╔══
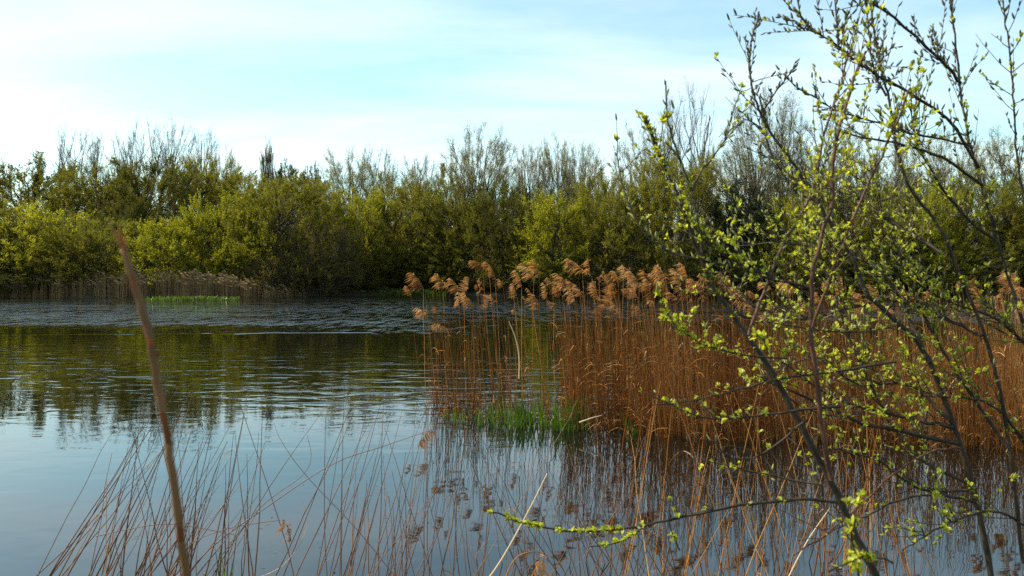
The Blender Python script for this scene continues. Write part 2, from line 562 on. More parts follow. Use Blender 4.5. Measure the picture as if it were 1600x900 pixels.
# ------------------------------------------------------------------ trees
def grow(seed, H=10, Rd=5, low=.12, nstem=5, spread=.45, nlimb=60, nsub=420, ntwig=3200, lt=.9, leaf=8, ll=.16, lw=.045,
         up=.6, thick=.13, jag=.5, tw=.007, flat=.65, inner=.45, sl=1.0):
    """a tree or bush: wood (stems and limbs) and crown (sub-branches, twigs and leaves), unit metres, foot at the origin"""
    r = np.random.default_rng(seed)
    wood, crown = MB(), MB()
    # envelope targets spread over a dome
    k = np.arange(nlimb) + .5
    sn = np.clip(-.8 + 1.8 * (k / nlimb) ** .9 + r.normal(0, .05, nlimb), -.9, 1)
    ph = np.arcsin(sn)
    th = k * 2.39996 + r.normal(0, .35, nlimb)
    lump = 1 + .10 * np.sin(3 * th + seed) * np.cos(2.3 * ph + seed) + r.normal(0, .05, nlimb)
    fr = np.where(r.random(nlimb) < .78, r.uniform(.86, 1, nlimb), r.uniform(inner, .86, nlimb)) * lump
    cp = np.cos(ph) ** flat
    zc = H * (low + (1 - low) * .42)
    tgt = np.stack([Rd * cp * np.cos(th) * fr, Rd * cp * np.sin(th) * fr,
                    zc + np.where(sn > 0, H - zc, zc - H * low) * sn * np.minimum(fr, 1)], -1)
    tgt[:, :2] *= .9
    tgt[:, 2] *= .93
    # stems
    a = r.uniform(0, 6.28, nstem)
    base = np.stack([np.cos(a), np.sin(a), 0 * a], -1) * (.12 * Rd * (nstem > 1)) * r.uniform(.4, 1, nstem)[:, None]
    top = np.stack([np.cos(a) * spread * Rd, np.sin(a) * spread * Rd, H * r.uniform(.55, .85, nstem)], -1) + r.normal(0, .06 * Rd, (nstem, 3))
    midp = base * .5 + top * .5
    midp[:, 2] = H * r.uniform(.3, .5, nstem)
    midp[:, :2] *= r.uniform(.5, 1.1, nstem)[:, None]
    S = bez(base - np.array([0, 0, .6]), midp, top, 9)
    S[:, 2:-1] += r.normal(0, .03 * Rd, S[:, 2:-1].shape)
    wood.tubes(S, np.linspace(1, .3, 9)[None] * thick * r.uniform(.65, 1.1, nstem)[:, None], 6)
    # limbs
    si = r.integers(0, nstem, nlimb)
    d2 = np.linalg.norm(tgt[:, None, :2] - top[None, :, :2], axis=2)
    si = np.where(r.random(nlimb) < .75, d2.argmin(1), si)
    hi = np.clip(tgt[:, 2] / (H * .85) - r.uniform(.15, .45, nlimb), .12, .95)
    ti = np.minimum((hi * 8).astype(int), 8)
    st = S[si, ti]
    mid = st * .45 + tgt * .55
    mid[:, 2] = st[:, 2] * .6 + tgt[:, 2] * .4 + r.normal(0, .04 * H, nlimb)
    mid += r.normal(0, .07 * Rd, mid.shape)
    Lm = bez(st, mid, tgt, 7)
    Lm[:, 1:-1] += r.normal(0, .02 * Rd, Lm[:, 1:-1].shape)
    wood.tubes(Lm, np.linspace(.42, .09, 7)[None] * thick * r.uniform(.7, 1.1, nlimb)[:, None], 4)
    # sub-branches
    li = r.integers(0, nlimb, nsub)
    f = r.uniform(.3, 1, nsub) ** .7 * 5.99
    i0 = f.astype(int)
    p0 = Lm[li, i0] + (Lm[li, i0 + 1] - Lm[li, i0]) * (f - i0)[:, None]
    dl = nrm(Lm[li, -1] - Lm[li, 2])
    outw = nrm(p0 - np.array([0, 0, H * .3]))
    dr = nrm(dl * .5 + outw * .8 + r.normal(0, .55, (nsub, 3)) + np.array([0, 0, up * .5]))
    ln = r.uniform(.10, .25, nsub) * Rd * sl
    p2 = p0 + dr * ln[:, None] + np.array([0, 0, 1.]) * (up * .22 * ln)[:, None]
    p1 = p0 + dr * ln[:, None] * .5 + r.normal(0, .05, (nsub, 3)) * ln[:, None]
    Sb = bez(p0, p1, p2, 4)
    crown.tubes(Sb, np.linspace(.085, .035, 4)[None] * thick * np.ones((nsub, 1)), 3, 0, r.random(nsub))
    # twigs
    bi = r.integers(0, nsub, ntwig)
    f = r.uniform(.1, 1, ntwig) * 2.99
    i0 = f.astype(int)
    q0 = Sb[bi, i0] + (Sb[bi, i0 + 1] - Sb[bi, i0]) * (f - i0)[:, None]
    dt = nrm(nrm(Sb[bi, -1] - Sb[bi, 0]) * .45 + nrm(q0 - np.array([0, 0, H * .35])) * .55 + r.normal(0, jag, (ntwig, 3)) + np.array([0, 0, up]))
    tl = lt * r.uniform(.45, 1.2, ntwig)
    q1 = q0 + dt * tl[:, None] * .5 + r.normal(0, .06, (ntwig, 3)) * tl[:, None]
    q2 = q0 + dt * tl[:, None] + np.array([0, 0, 1.]) * (.15 * up * tl)[:, None]
    Tw = np.stack([q0, q1, q2], 1)
    crown.tubes(Tw, np.array([[1., .75, .35]]) * tw * np.ones((ntwig, 1)), 3, 0, r.random(ntwig))
    if leaf > 0:
        n = int(ntwig * leaf)
        wi = r.integers(0, ntwig, n)
        f = r.uniform(.1, 1, n)[:, None]
        p = Tw[wi, 0] * (1 - f) + Tw[wi, 2] * f + r.normal(0, .03, (n, 3))
        d = nrm(nrm(Tw[wi, 2] - Tw[wi, 0]) * .7 + r.normal(0, .6, (n, 3)))
        sz = r.uniform(.6, 1.25, n)
        # leaf colour drifts from bough to bough as well as from leaf to leaf
        va = np.clip(.5 + .5 * (r.normal(0, .5, nsub)[bi[wi]]) + r.normal(0, .3, n), 0, 1)
        crown.diamonds(p, d, ll * sz, lw * sz, 1, r, va)
    return wood, crown, H, Rd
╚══
_To do_
Show every line that contains the word "from".

_Response for this exercise_
The Blender Python script for this scene continues. Write part 2, from line 562 on. More parts follow. Use Blender 4.5. Measure the picture as if it were 1600x900 pixels.
        # leaf colour drifts from bough to bough as well as from leaf to leaf